Sociology, Department of

 

Date of this Version

2010

Comments

Published in Public Opinion Quarterly 74:5 (2010), pp. 1004–1026; doi: 10.1093/poq/nfq061 Copyright © 2011 Brady T. West and Kristen Olson. Published by Oxford University Press on behalf of the American Association for Public Opinion Research. Used by permission.

Abstract

Kish’s (1962) classical intra-interviewer correlation (ρint) provides survey researchers with an estimate of the effect of interviewers on variation in measurements of a survey variable of interest. This correlation is an undesirable product of the data collection process that can arise when answers from respondents interviewed by the same interviewer are more similar to each other than answers from other respondents, decreasing the precision of survey estimates.

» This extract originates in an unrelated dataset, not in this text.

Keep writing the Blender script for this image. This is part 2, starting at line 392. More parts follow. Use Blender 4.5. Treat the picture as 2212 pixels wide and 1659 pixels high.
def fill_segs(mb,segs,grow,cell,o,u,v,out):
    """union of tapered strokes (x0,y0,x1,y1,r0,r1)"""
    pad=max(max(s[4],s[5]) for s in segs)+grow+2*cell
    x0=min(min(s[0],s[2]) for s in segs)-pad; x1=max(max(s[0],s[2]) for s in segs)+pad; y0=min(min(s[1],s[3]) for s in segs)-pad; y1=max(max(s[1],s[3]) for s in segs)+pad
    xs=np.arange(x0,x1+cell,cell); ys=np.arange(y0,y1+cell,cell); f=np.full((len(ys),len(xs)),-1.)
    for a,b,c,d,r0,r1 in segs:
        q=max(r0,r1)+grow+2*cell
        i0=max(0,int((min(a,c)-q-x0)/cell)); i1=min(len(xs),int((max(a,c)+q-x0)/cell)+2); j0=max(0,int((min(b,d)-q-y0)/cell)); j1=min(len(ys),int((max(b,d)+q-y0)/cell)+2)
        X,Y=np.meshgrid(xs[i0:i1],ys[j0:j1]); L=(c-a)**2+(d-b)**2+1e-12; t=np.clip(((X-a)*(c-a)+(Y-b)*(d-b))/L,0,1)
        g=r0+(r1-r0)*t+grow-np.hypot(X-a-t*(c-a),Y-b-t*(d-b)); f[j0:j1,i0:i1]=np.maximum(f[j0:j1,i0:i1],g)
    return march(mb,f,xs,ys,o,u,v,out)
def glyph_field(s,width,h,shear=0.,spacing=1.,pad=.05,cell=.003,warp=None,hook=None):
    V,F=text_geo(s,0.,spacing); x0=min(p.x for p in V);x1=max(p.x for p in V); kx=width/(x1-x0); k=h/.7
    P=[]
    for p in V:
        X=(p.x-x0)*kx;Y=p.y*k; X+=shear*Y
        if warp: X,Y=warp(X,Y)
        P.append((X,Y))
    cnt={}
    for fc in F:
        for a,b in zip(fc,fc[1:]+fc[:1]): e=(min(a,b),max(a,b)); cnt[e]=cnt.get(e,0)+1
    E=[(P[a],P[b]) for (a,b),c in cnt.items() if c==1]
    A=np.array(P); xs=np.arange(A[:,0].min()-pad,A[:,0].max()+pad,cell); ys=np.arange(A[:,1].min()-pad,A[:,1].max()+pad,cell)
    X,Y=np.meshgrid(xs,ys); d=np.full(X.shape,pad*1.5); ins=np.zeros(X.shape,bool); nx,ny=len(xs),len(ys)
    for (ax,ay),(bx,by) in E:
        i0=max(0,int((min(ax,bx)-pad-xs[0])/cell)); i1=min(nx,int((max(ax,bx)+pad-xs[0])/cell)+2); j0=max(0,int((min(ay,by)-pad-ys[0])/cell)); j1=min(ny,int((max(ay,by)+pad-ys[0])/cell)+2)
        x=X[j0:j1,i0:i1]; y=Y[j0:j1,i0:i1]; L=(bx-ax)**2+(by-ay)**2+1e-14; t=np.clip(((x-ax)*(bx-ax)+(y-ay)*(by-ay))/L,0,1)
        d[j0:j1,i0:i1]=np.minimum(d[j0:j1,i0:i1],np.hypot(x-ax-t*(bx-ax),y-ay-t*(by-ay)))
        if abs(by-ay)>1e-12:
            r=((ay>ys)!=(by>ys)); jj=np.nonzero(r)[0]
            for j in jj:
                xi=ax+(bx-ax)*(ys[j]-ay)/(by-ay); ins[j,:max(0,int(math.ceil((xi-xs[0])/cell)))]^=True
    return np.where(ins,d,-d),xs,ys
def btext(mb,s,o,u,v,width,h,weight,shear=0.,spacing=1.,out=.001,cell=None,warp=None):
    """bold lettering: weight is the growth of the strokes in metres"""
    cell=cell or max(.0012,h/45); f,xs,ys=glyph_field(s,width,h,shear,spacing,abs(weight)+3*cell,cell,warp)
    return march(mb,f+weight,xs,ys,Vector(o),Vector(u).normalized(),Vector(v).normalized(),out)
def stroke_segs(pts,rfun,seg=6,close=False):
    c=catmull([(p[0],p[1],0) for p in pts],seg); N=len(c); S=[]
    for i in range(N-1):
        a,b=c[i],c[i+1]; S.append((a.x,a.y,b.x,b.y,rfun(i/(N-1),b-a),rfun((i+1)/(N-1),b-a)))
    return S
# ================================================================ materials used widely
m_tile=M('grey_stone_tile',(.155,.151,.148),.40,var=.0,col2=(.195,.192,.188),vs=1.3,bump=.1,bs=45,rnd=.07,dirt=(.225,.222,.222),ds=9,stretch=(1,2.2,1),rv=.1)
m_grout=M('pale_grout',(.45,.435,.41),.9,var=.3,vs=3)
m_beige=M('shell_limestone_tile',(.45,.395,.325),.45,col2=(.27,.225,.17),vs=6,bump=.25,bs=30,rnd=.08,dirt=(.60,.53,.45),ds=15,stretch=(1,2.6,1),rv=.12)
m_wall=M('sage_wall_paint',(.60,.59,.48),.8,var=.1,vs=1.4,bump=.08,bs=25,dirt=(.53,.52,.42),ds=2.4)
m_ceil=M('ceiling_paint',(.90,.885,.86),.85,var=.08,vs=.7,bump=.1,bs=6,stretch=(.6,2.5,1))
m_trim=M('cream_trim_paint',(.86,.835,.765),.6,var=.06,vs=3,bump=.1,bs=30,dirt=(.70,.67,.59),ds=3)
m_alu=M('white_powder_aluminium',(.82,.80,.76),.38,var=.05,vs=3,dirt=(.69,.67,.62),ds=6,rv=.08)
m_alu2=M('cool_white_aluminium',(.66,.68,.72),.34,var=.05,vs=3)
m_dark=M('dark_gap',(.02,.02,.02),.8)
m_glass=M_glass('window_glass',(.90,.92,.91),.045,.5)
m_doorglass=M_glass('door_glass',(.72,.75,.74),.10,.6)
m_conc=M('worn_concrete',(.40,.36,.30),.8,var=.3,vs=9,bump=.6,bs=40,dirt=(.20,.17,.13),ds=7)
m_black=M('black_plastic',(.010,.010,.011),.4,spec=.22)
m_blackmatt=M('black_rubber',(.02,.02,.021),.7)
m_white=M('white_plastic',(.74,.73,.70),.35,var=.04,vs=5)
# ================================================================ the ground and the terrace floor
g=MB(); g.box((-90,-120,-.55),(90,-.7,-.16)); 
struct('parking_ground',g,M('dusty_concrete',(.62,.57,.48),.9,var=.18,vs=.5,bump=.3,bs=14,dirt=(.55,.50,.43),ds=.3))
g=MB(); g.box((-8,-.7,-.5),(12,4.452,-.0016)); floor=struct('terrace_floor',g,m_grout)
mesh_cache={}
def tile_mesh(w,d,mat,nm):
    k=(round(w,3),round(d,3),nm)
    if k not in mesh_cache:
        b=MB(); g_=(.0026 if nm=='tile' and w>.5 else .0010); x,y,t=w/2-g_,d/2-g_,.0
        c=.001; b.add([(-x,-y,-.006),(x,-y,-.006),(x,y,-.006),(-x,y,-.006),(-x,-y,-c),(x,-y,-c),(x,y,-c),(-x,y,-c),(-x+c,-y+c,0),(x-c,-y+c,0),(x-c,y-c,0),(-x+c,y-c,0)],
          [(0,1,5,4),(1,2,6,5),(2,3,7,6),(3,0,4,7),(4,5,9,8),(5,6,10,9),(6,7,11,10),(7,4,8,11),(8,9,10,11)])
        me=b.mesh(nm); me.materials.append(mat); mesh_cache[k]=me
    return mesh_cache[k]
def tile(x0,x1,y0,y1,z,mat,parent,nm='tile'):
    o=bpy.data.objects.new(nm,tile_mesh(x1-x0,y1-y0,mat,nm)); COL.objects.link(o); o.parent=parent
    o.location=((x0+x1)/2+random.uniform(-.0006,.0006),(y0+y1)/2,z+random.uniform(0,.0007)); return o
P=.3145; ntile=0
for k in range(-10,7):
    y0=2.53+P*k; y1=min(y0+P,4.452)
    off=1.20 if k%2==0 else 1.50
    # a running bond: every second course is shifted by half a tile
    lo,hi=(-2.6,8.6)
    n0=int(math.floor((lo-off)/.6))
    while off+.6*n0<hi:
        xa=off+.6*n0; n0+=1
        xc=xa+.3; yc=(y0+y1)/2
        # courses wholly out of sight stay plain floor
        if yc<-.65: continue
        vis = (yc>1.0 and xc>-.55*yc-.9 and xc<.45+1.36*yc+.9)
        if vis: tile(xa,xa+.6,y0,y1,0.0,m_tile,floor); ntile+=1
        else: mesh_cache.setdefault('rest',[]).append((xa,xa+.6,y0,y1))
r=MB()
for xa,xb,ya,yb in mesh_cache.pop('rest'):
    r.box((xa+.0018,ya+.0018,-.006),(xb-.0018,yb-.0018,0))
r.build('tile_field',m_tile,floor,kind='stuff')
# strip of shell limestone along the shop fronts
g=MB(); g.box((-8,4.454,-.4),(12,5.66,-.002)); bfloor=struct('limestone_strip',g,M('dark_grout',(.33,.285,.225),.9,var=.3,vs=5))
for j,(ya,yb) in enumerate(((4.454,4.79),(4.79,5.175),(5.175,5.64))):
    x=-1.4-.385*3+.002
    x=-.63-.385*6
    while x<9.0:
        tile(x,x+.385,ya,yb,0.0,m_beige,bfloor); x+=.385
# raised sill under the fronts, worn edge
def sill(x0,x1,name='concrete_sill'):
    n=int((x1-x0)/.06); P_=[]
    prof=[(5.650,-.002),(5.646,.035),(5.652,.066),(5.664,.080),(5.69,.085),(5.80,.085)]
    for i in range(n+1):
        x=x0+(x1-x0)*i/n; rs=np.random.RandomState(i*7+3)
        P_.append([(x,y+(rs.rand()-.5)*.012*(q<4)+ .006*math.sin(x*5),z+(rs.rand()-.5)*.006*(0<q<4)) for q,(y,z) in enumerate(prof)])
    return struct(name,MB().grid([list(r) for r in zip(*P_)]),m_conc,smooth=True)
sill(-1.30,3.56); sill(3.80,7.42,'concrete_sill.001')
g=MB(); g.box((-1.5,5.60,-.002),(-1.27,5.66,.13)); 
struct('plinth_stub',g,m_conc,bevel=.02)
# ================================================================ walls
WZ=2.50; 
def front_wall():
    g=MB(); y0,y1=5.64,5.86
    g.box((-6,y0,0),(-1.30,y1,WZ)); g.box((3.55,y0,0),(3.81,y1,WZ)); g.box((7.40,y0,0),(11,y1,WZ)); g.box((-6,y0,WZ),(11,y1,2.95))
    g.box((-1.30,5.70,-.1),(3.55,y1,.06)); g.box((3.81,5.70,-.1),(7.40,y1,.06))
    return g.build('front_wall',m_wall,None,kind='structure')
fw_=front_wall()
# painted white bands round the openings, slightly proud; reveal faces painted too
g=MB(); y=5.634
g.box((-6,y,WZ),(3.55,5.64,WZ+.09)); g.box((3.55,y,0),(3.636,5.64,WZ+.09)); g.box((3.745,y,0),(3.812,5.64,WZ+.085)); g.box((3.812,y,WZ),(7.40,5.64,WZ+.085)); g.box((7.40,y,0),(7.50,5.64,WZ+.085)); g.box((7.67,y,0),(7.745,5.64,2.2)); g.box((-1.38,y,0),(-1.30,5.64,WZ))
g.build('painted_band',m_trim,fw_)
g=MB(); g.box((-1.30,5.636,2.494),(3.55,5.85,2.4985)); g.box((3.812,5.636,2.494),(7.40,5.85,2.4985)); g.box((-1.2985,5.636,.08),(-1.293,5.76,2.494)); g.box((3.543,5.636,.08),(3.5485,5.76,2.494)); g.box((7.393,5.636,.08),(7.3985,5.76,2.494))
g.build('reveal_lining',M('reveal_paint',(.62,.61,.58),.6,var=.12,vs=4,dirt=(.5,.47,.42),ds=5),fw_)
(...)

Estimation of this parameter, however, uses only respondent data. The potential contribution of variance in nonresponse errors between interviewers to the estimation of ρint has been largely ignored. Responses within interviewers may appear correlated because the interviewers successfully obtain cooperation from different pools of respondents, not because of systematic response deviations. This study takes a first step in filling this gap in the literature on interviewer effects by analyzing a unique survey data set, collected using computer-assisted telephone interviewing (CATI) from a sample of divorce records. This data set, which includes both true values and reported values for respondents and a CATI sample assignment that approximates interpenetrated assignment of subsamples to interviewers, enables the decomposition of interviewer variance in means of respondent reports into nonresponse error variance and measurement error variance across interviewers. We show that in cases where there is substantial interviewer variance in reported values, the interviewer variance may arise from nonresponse error variance across interviewers.